The government hopes to secure the IMF board's approval before the Paris Club of creditor nations convenes next month.

The Club is set to revive a debt rescheduling deal worth $2.8 billion, providing a new LoI has been approved.

Without the Paris Club deal, the government must settle the $2.8 billion in sovereign debt this year.

Also, the new LoI increases Indonesia's chances of receiving more loans from donor countries under the Consultative Group on Indonesia (CGI).

The government has expressed hope of the CGI increasing its loans to Indonesia to help finance a 2002 state budget deficit.

The Group is slated to meet in November, by which time the government must present it with a credible draft of next year's budget.

With a new LoI at hand, the government is also more likely to attract foreign investors into the country.

Previous bickering with the IMF had come at the cost of foreign investors shying away from Indonesia.

The government is relying on foreign investment and loans to help contain this year's state budget deficit at 3.7 percent of gross domestic product (GDP), as stipulated under the LoI.

Without these, it must seek alternative sources of revenue. That could translate into the imposition of higher taxes and an increase of fuel and power prices. (bkm)

Highlights of the new LoI:

- GDP growth set at 3 percent to 3.5 percent, inflation at 9 percent to 11 percent by the end of this year, and base money supply growth at 12.5 percent by March 2002.

- Introduction of treasury bills by year end to gradually replace Bank Indonesia's promissory notes.

- Bank Mandiri privatization through an initial public offering of up to 30 percent by the end of this year.

- IBRA revenue target at Rp 27 trillion, of which Rp 19.8 trillion must be collected in cash by end of September 2001.

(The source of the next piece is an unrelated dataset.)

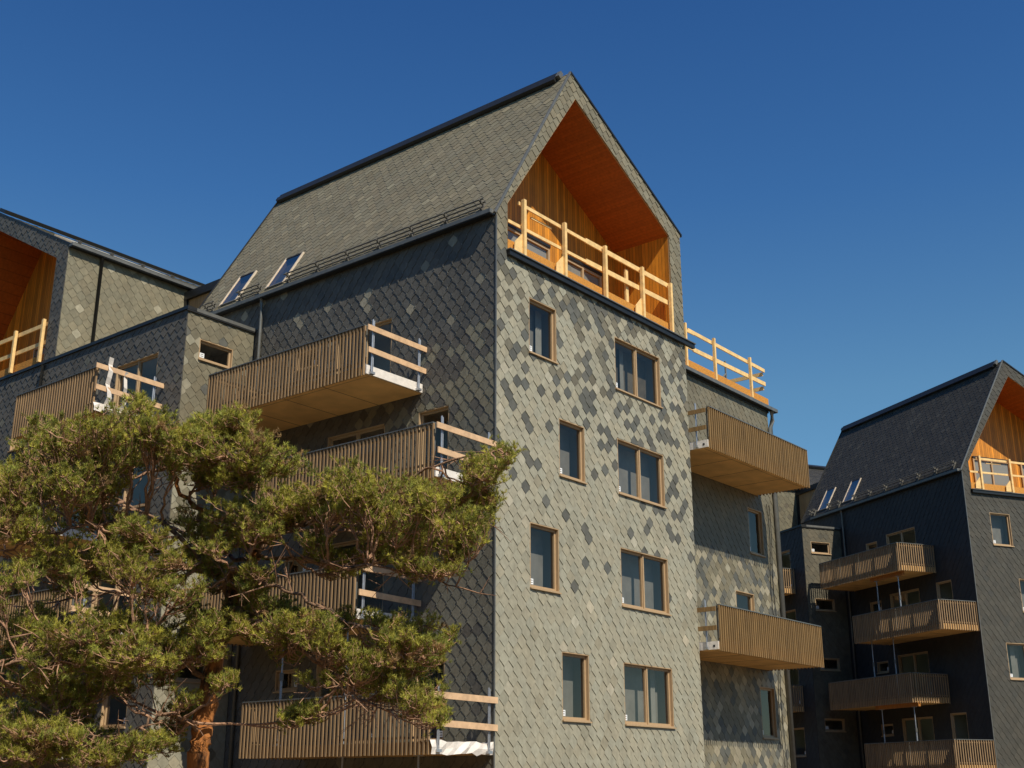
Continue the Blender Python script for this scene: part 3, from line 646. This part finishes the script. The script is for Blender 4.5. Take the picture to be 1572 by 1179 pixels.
# terrace rail on the set-back wing
ps = [(u, EV - .14, 14.86, 16.38, .09) for u in (11.3, 13.2, 15.75)]
bs = [((9.2, EV - .06, 16.16), (12.0, EV - .06, 16.20), .09, .04), ((11.6, EV - .055, 16.24), (17.0, EV - .055, 16.22), .13, .045), ((11.9, EV - .055, 15.62), (17.0, EV - .055, 15.70), .15, .045), ((9.2, EV - .06, 15.58), (11.9, EV - .06, 15.60), .05, .04),
      ((16.97, EV - .0, 16.1), (16.97, EV + 3.2, 16.1), .14, .045), ((16.97, EV, 15.55), (16.97, EV + 3.2, 15.55), .14, .045)]
rail_thing(AO, AR, 'timber guard rail turning the corner of the roof terrace beside the central gable', ps, bs)
def strut(base, rz, pts, rad, m, label):
    rot = Matrix.Rotation(rz, 4, 'Z'); o = Vector(pts[0][0]); t = empty('tripod_stand', Vector(base) + rot @ Vector((o.x, o.y, 14.84)), rz); tag(t, label, 'stand')
    for p, q in pts:
        b = MB(); f = Vector((o.x, o.y, 14.84)); b.tube([Vector(p) - f, Vector(q) - f], rad, m, 6); b.build('leg', t)
strut(AO, AR, [((16.1, 2.4, 16.6), (16.1, 2.4, 14.84)), ((16.1, 2.4, 16.1), (14.6, 2.4, 14.9)), ((16.1, 2.4, 15.9), (15.9, 3.4, 14.84)), ((16.1, 2.4, 15.9), (16.6, 1.8, 14.84))], .04, 'grey_metal', 'dark metal tripod stand on the roof terrace behind its timber rail')
labs = ['two peach boards on metal posts closing the end of the central building\'s topmost balcony', 'boards at the balcony end just above the pine branch tips, second down', 'board barrier at the balcony end half hidden by pine twigs, third down', 'boards on metal posts at the lowest balcony end of the central building']
for (z, a0), lb in zip(((11.30, 2.5), (8.31, .10), (5.30, 2.5), (2.30, .05)), labs):
    ps = [(-1.92, a0 - .09, z + .03, z + 1.47, .04), (-.24, a0 - .09, z + .03, z + 1.45, .04)]
    bs = [((-2.15, a0 - .15, z + 1.20), (.0 if a0 > 1 else -.0, a0 - .15, z + 1.18), .14, .03), ((-2.10, a0 - .15, z + .62), (.0, a0 - .15, z + .58), .14, .03)]
    rail_thing(AO, AR, lb, ps, bs, 'pink_timber', 'board barriers at open balcony ends', 'galvanised')
for (z, a0), lb in zip(((11.30, 10.5), (5.30, 10.5)), ['boards and white sheeting barrier at the end of the upper left balcony above the pine', 'board barrier at the end of the lower left balcony behind the pine']):
    ps = [(-4.20, a0 - .10, z + .03, z + 1.5, .04), (-2.75, a0 - .10, z + .03, z + 1.45, .04)]
    bs = [((-4.65, a0 - .16, z + 1.28), (-2.45, a0 - .16, z + 1.22), .14, .03), ((-4.6, a0 - .16, z + .68), (-2.45, a0 - .16, z + .60), .14, .03)]
    rail_thing(AO, AR, lb, ps, bs, 'pink_timber', 'board barriers at open balcony ends', 'galvanised')
# white sheeting hanging in the upper left barrier
def sheet():
    rot = Matrix.Rotation(AR, 4, 'Z'); o = Vector((-4.15, 10.3, 11.35)); b = MB(); r = random.Random(3)
    for x0, x1, zt in ((-.15, .02, 1.55), (.38, .52, 1.25), (.02, .38, .22), (-.1, .9, .2)):
        N = 8
        for i in range(N):
            f = lambda k: (x0 + .06 * math.sin(k * 1.3 + x0 * 9) * (1 - k / N), .04 * math.sin(k * 2 + x0), zt * k / N)
            p, q = f(i), f(i + 1); w = (x1 - x0)
            b.poly([(p[0], p[1], p[2]), (p[0] + w, p[1] + .05, p[2]), (q[0] + w, q[1] + .05, q[2]), q], 'white_sheet')
    t = b.build('plastic_sheet'); t.location = Vector(AO) + rot @ o; t.rotation_euler = (0, 0, AR)
    tag(t, 'white plastic sheet hanging at the open end of the upper left balcony', 'plastic sheet')
sheet()
# board barrier at the inner ends of the right balconies
for z, lb in ((11.30, 'upper'), (5.33, 'lower')):
    ps = [(9.18, -.25, z + .05, z + 1.45, .04)]
    bs = [((9.14, -.62, z + 1.16), (9.14, 1.2, z + 1.16), .13, .03), ((9.14, -.62, z + .62), (9.14, 1.2, z + .62), .13, .03)]
    rail_thing(AO, AR, 'short board barrier at the inner end of the %s right-hand balcony' % lb, ps, bs, 'slat_wood_amber', 'board barriers at open balcony ends', 'galvanised')
# ---------------------------------------------------------------- shoring props and beams
def prop(base, rz, u, v, z0, z1, label):
    rot = Matrix.Rotation(rz, 4, 'Z'); t = empty('shoring_prop', Vector(base) + rot @ Vector((u, v, z0)), rz); tag(t, label, 'shoring prop', 'metal props between balconies')
    h = z1 - z0; b = MB(); b.tube([(0, 0, 0), (0, 0, h * .62)], .034, 'galvanised', 8); b.box(-.08, -.08, 0, .08, .08, .012, 'galvanised'); b.build('outer_tube', t)
    b = MB(); b.tube([(0, 0, h * .6), (0, 0, h)], .024, 'galvanised', 8); b.box(-.08, -.08, h - .012, .08, .08, h, 'galvanised'); b.build('inner_tube', t)
    b = MB(); b.tube([(0, 0, h * .57), (0, 0, h * .64)], .055, 'grey_metal', 8); b.build('collar', t)
def beam(base, rz, u, v0, v1, z, label):
    rot = Matrix.Rotation(rz, 4, 'Z'); b = MB(); b.box(-.06, 0, -.18, .06, v1 - v0, 0, 'cladding_plain'); t = b.build('timber_beam'); t.location = Vector(base) + rot @ Vector((u, v0, z)); t.rotation_euler = (0, 0, rz)
    tag(t, label, 'timber beam', 'timber beams on shoring props')
for lvl, (z0, z1, vs, nm) in enumerate(((8.56, 11.3, (3.1, 4.7), 'first'), (5.55, 8.31, (3.9, 5.5), 'second'), (2.55, 5.3, (2.9, 5.2), 'third'))):
    bz = .19 if lvl != 1 else 0
    for k, v in enumerate(vs): prop(DO, DR, -1.75, v, z0, z1 - bz, '%s metal prop in the %s gap down between balconies of the distant building' % (('right', 'left')[k], nm))
    if bz: beam(DO, DR, -1.75, vs[0] - .4, vs[1] + .4, z1 - .003, 'orange timber beam under the %s balcony of the distant building' % ('topmost', '', 'third')[lvl])
for k, v in enumerate((3.3, 5.6)): prop(AO, AR, -1.5, v, 2.56, 5.28, '%s metal prop standing on the lowest balcony of the central building' % ('right', 'left')[k])
for k, v in enumerate((.9, 3.3)): prop(AO, AR, -1.5, v, 0, 2.28, '%s metal prop under the lowest balcony of the central building' % ('right', 'left')[k])
def TP(x, y, Y):                      # photograph direction -> point at depth Y in front of the viewpoint
    th = math.radians(18.41); dx, dz = (x - 786) / 1863, -(y - 589.5) / 1863
    fy = math.cos(th) - dz * math.sin(th); fz = math.sin(th) + dz * math.cos(th)
    return Vector((dx / fy * Y, Y, 1.6 + fz / fy * Y))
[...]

- Announcement of performance audits of key state firms, including PT Telkom and PT Garuda Indonesia, by end of September.

- Finalization of the divestment of a 51 percent stake in Bank Central Asia (BCA) and Bank Niaga by end of December.

- Publication of the review of 10 IBRA debt restructuring deals by the Oversight Committee by end of October.

- Target to issue bonds by early September to replenish funds for the government's blanket bank guarantee scheme.

- Restructuring corporate debts totaling $14 billion to $15 billion under the Jakarta Initiative Task Force (JITF) this year.

- Targeting privatization proceeds of Rp 6.5 trillion this year.